** Start of Provided material **
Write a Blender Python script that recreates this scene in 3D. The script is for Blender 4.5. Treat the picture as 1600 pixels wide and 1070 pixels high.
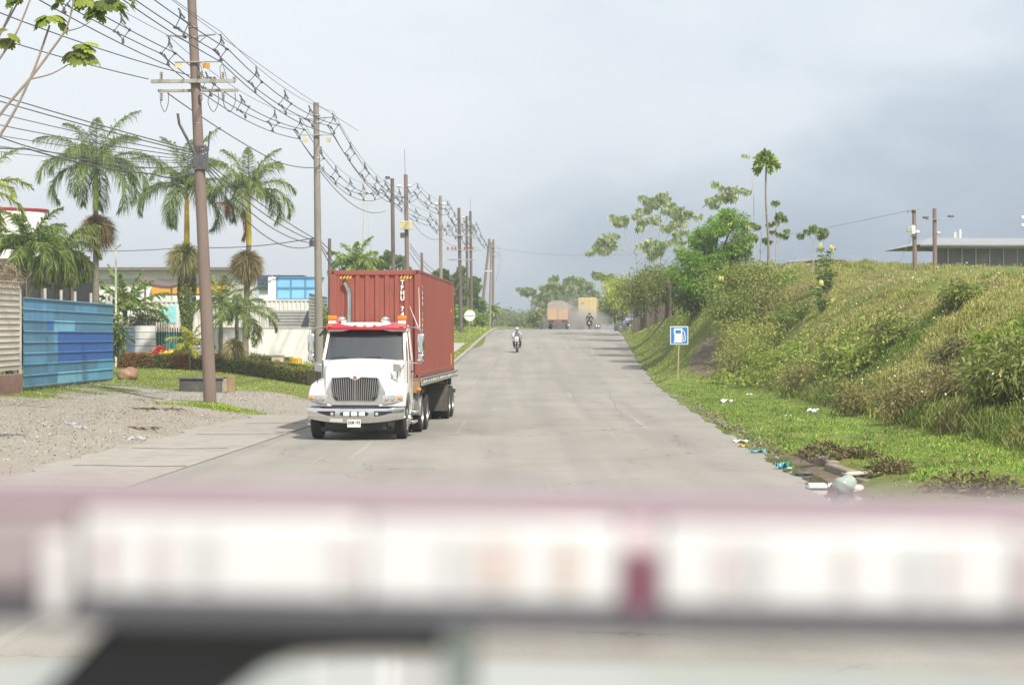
import bpy, bmesh, math, random
import numpy as np
from mathutils import Vector, Matrix, Euler
R = math.radians
random.seed(7); rng = np.random.default_rng(7)
S = bpy.context.scene
COL = S.collection
for o in list(bpy.data.objects): bpy.data.objects.remove(o)
# ---------------- camera ----------------
F = 3000.0; EYE = 2.6; HY = 526.0
cam = bpy.data.cameras.new('camera'); camo = bpy.data.objects.new('camera', cam); COL.objects.link(camo)
camo.location = (0, 0, EYE); camo.rotation_euler = (R(90) - 9.0/F, 0, 0)
cam.sensor_width = 36; cam.lens = 36*F/1600; cam.clip_start = 0.05; cam.clip_end = 6000
cam.dof.use_dof = True; cam.dof.focus_distance = 52; cam.dof.aperture_fstop = 3.3
S.camera = camo
# ---------------- sky ----------------
SUN_EL, SUN_AZ = R(50), R(149)        # azimuth clockwise from +Y: right and behind the camera
w = bpy.data.worlds.new('World'); S.world = w; w.use_nodes = True
wt = w.node_tree; wt.nodes.clear()
def wn(t, **k):
    n = wt.nodes.new(t)
    for a, b in k.items(): setattr(n, a, b)
    return n
sky = wn('ShaderNodeTexSky', sky_type='NISHITA', sun_disc=False, sun_elevation=SUN_EL, sun_rotation=SUN_AZ, dust_density=3.0)
tc = wn('ShaderNodeTexCoord'); sep = wn('ShaderNodeSeparateXYZ'); wt.links.new(tc.outputs['Generated'], sep.inputs[0])
def wmath(op, a, b=None, clamp=False):
    n = wn('ShaderNodeMath', operation=op, use_clamp=clamp)
    for i, v in enumerate((a, b)):
        if v is None: continue
        if isinstance(v, (int, float)): n.inputs[i].default_value = v
        else: wt.links.new(v, n.inputs[i])
    return n.outputs[0]
mp = wn('ShaderNodeMapping'); mp.inputs['Scale'].default_value = (2.4, 2.4, 6.0); mp.inputs['Location'].default_value = (1.3, 0.4, 0.2)
wt.links.new(tc.outputs['Generated'], mp.inputs[0])
nz = wn('ShaderNodeTexNoise'); nz.inputs['Scale'].default_value = 1.35; nz.inputs['Detail'].default_value = 7; nz.inputs['Roughness'].default_value = .52
nz.inputs['Distortion'].default_value = .25
wt.links.new(mp.outputs[0], nz.inputs['Vector'])
# brightness of the cloud deck: rises with elevation, falls to the right
e = wmath('MULTIPLY', sep.outputs['Z'], 4.9)
x = wmath('MULTIPLY', sep.outputs['X'], -1.8)
n0 = wmath('MULTIPLY', wmath('SUBTRACT', nz.outputs['Fac'], .5), 1.9)
t = wmath('ADD', wmath('ADD', e, x), wmath('ADD', n0, .18), clamp=True)
ramp = wn('ShaderNodeValToRGB'); cr = ramp.color_ramp
cr.elements[0].position = 0; cr.elements[0].color = (.17, .235, .315, 1)
cr.elements[1].position = 1; cr.elements[1].color = (.535, .56, .582, 1)
el = cr.elements.new(.3); el.color = (.29, .35, .41, 1)
el = cr.elements.new(.62); el.color = (.465, .505, .545, 1)
wt.links.new(t, ramp.inputs[0])
bgc = wn('ShaderNodeBackground'); wt.links.new(ramp.outputs[0], bgc.inputs[0]); bgc.inputs[1].default_value = .98
bgs = wn('ShaderNodeBackground'); wt.links.new(sky.outputs[0], bgs.inputs[0]); bgs.inputs[1].default_value = .10
mx = wn('ShaderNodeMixShader'); mx.inputs[0].default_value = .9
wt.links.new(bgs.outputs[0], mx.inputs[1]); wt.links.new(bgc.outputs[0], mx.inputs[2])
wo = wn('ShaderNodeOutputWorld'); wt.links.new(mx.outputs[0], wo.inputs[0])
# ---------------- sun ----------------
sl = bpy.data.lights.new('sun', 'SUN'); sl.energy = 3.1; sl.angle = R(1.5); sl.color = (1, .93, .82)
so = bpy.data.objects.new('sun', sl); COL.objects.link(so)
sd = Vector((math.sin(SUN_AZ)*math.cos(SUN_EL), math.cos(SUN_AZ)*math.cos(SUN_EL), math.sin(SUN_EL)))
so.rotation_euler = sd.to_track_quat('Z', 'Y').to_euler()
S.view_settings.view_transform = 'Standard'; S.view_settings.look = 'None'; S.view_settings.exposure = 0.85; S.view_settings.gamma = 1
S.render.engine = 'CYCLES'
# ---------------- helpers ----------------
def W(px, py, d):                      # a measured direction and distance -> a place in the world
    return Vector(((px-800)/F*d, d, EYE-(py-HY)/F*d))
def sst(a, b, v):
    u = np.clip((np.asarray(v, float)-a)/(b-a), 0, 1); return u*u*(3-2*u)
MATS = {}
def mat(name, col=(.5,.5,.5), rough=.7, metal=0, vary=.12, scale=3.0, bump=0., attr=False, spec=.5, dirt=None, dirt_amt=0., dscale=1.2, transl=0., emit=None, alpha=1., coat=0., stretch=None):
    if name in MATS: return MATS[name]
    m = bpy.data.materials.new(name); m.use_nodes = True; nt = m.node_tree; N = nt.nodes; L = nt.links
    b = N['Principled BSDF']; b.inputs['Roughness'].default_value = rough; b.inputs['Metallic'].default_value = metal
    b.inputs['Specular IOR Level'].default_value = spec
    if coat: b.inputs['Coat Weight'].default_value = coat; b.inputs['Coat Roughness'].default_value = .08
    tcn = N.new('ShaderNodeTexCoord'); vec = tcn.outputs['Object']
    if stretch:
        mpn = N.new('ShaderNodeMapping'); mpn.inputs['Scale'].default_value = stretch; L.new(vec, mpn.inputs[0]); vec = mpn.outputs[0]
    if attr:
        a = N.new('ShaderNodeAttribute'); a.attribute_name = 'Col'; csrc = a.outputs['Color']
    else:
        rgb = N.new('ShaderNodeRGB'); rgb.outputs[0].default_value = (*col, 1); csrc = rgb.outputs[0]
    if vary:
        nz = N.new('ShaderNodeTexNoise'); nz.inputs['Scale'].default_value = scale; nz.inputs['Detail'].default_value = 6; nz.inputs['Roughness'].default_value = .62
        L.new(vec, nz.inputs['Vector'])
        mr = N.new('ShaderNodeMapRange'); mr.inputs[1].default_value = .25; mr.inputs[2].default_value = .75
        mr.inputs[3].default_value = 1-vary; mr.inputs[4].default_value = 1+vary; L.new(nz.outputs['Fac'], mr.inputs[0])
        mm = N.new('ShaderNodeMix'); mm.data_type = 'RGBA'; mm.blend_type = 'MULTIPLY'; mm.inputs[0].default_value = 1
        L.new(csrc, mm.inputs[6]); L.new(mr.outputs[0], mm.inputs[7]); csrc = mm.outputs[2]
    if dirt:
        n2 = N.new('ShaderNodeTexNoise'); n2.inputs['Scale'].default_value = dscale; n2.inputs['Detail'].default_value = 8; n2.inputs['Roughness'].default_value = .7
        L.new(vec, n2.inputs['Vector'])
        mr2 = N.new('ShaderNodeMapRange'); mr2.inputs[1].default_value = .5; mr2.inputs[2].default_value = .72; mr2.inputs[4].default_value = dirt_amt; L.new(n2.outputs['Fac'], mr2.inputs[0])
        m2 = N.new('ShaderNodeMix'); m2.data_type = 'RGBA'; L.new(mr2.outputs[0], m2.inputs[0]); L.new(csrc, m2.inputs[6]); m2.inputs[7].default_value = (*dirt, 1); csrc = m2.outputs[2]
    L.new(csrc, b.inputs['Base Color'])
    if bump:
        n3 = N.new('ShaderNodeTexNoise'); n3.inputs['Scale'].default_value = scale*4; n3.inputs['Detail'].default_value = 5; L.new(vec, n3.inputs['Vector'])
        bp = N.new('ShaderNodeBump'); bp.inputs['Strength'].default_value = bump; bp.inputs['Distance'].default_value = .03
        L.new(n3.outputs['Fac'], bp.inputs['Height']); L.new(bp.outputs[0], b.inputs['Normal'])
    if transl:
        tr = N.new('ShaderNodeBsdfTranslucent'); L.new(csrc, tr.inputs[0]); ms = N.new('ShaderNodeMixShader'); ms.inputs[0].default_value = transl
        L.new(b.outputs[0], ms.inputs[1]); L.new(tr.outputs[0], ms.inputs[2]); L.new(ms.outputs[0], N['Material Output'].inputs[0])
    if emit: b.inputs['Emission Color'].default_value = (*emit[0], 1); b.inputs['Emission Strength'].default_value = emit[1]
    MATS[name] = m; return m

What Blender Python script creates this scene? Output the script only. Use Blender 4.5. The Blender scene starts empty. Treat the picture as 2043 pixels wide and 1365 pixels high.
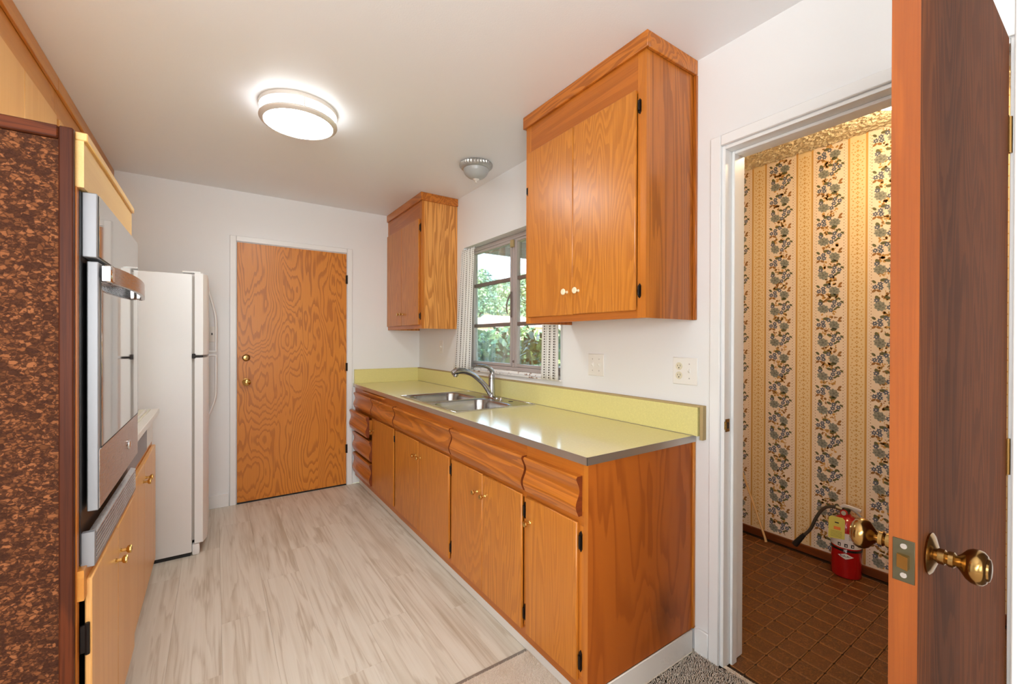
import bpy, bmesh, math, random
import numpy as np
from mathutils import Vector, Matrix
random.seed(7); RNG = np.random.default_rng(7)
SC = bpy.context.scene; COL = SC.collection

# ------------------------------------------------------------------ camera, world, sun, area lights, exposure
CAMH = 1.28
cam_d = bpy.data.cameras.new('camera'); cam = bpy.data.objects.new('camera', cam_d); COL.objects.link(cam)
SC.camera = cam
cam_d.sensor_width = 36; cam_d.lens = 860 / 2043 * 36; cam_d.clip_start = 0.02; cam_d.clip_end = 500
_y, _p, _r = map(math.radians, (34.55, -0.2, 0.18))
fw = Vector((math.sin(_y) * math.cos(_p), math.cos(_y) * math.cos(_p), math.sin(_p)))
rt = Vector((math.cos(_y), -math.sin(_y), 0)); up = rt.cross(fw)
rt, up = rt * math.cos(_r) + up * math.sin(_r), up * math.cos(_r) - rt * math.sin(_r)
m = Matrix((rt, up, -fw)).transposed().to_4x4(); m.translation = (0, 0, CAMH); cam.matrix_world = m

W = bpy.data.worlds.new('sky'); SC.world = W; W.use_nodes = True
wn = W.node_tree.nodes; wn.clear()
sky = wn.new('ShaderNodeTexSky'); sky.sky_type = 'NISHITA'; sky.sun_disc = False
sky.sun_elevation = math.radians(42); sky.sun_rotation = math.radians(200); sky.air_density = 1.2; sky.dust_density = 3.0
bg = wn.new('ShaderNodeBackground'); bg.inputs['Strength'].default_value = 1.9
wo = wn.new('ShaderNodeOutputWorld')
W.node_tree.links.new(sky.outputs[0], bg.inputs[0]); W.node_tree.links.new(bg.outputs[0], wo.inputs[0])

def lamp(name, kind, loc, energy, color=(1, 1, 1), size=(1, 1), aim=None, **k):
    d = bpy.data.lights.new(name, kind); d.energy = energy; d.color = color
    if kind == 'AREA':
        d.shape = 'RECTANGLE'; d.size, d.size_y = size
    for a, v in k.items(): setattr(d, a, v)
    o = bpy.data.objects.new(name, d); COL.objects.link(o); o.location = loc
    if aim: o.rotation_euler = (Vector(aim) - Vector(loc)).to_track_quat('-Z', 'Y').to_euler()
    return o
lamp('sun', 'SUN', (-10, 0, 20), 3.0, (1, .95, .86), aim=(-10 + 5.5, 0 + 3.5, 20 - 6.5), angle=0.01)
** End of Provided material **
[Task directions]:
Tally up how many lines in the preceding listing contain the word "Blender". Give nothing but the number.

[Completed task]:
2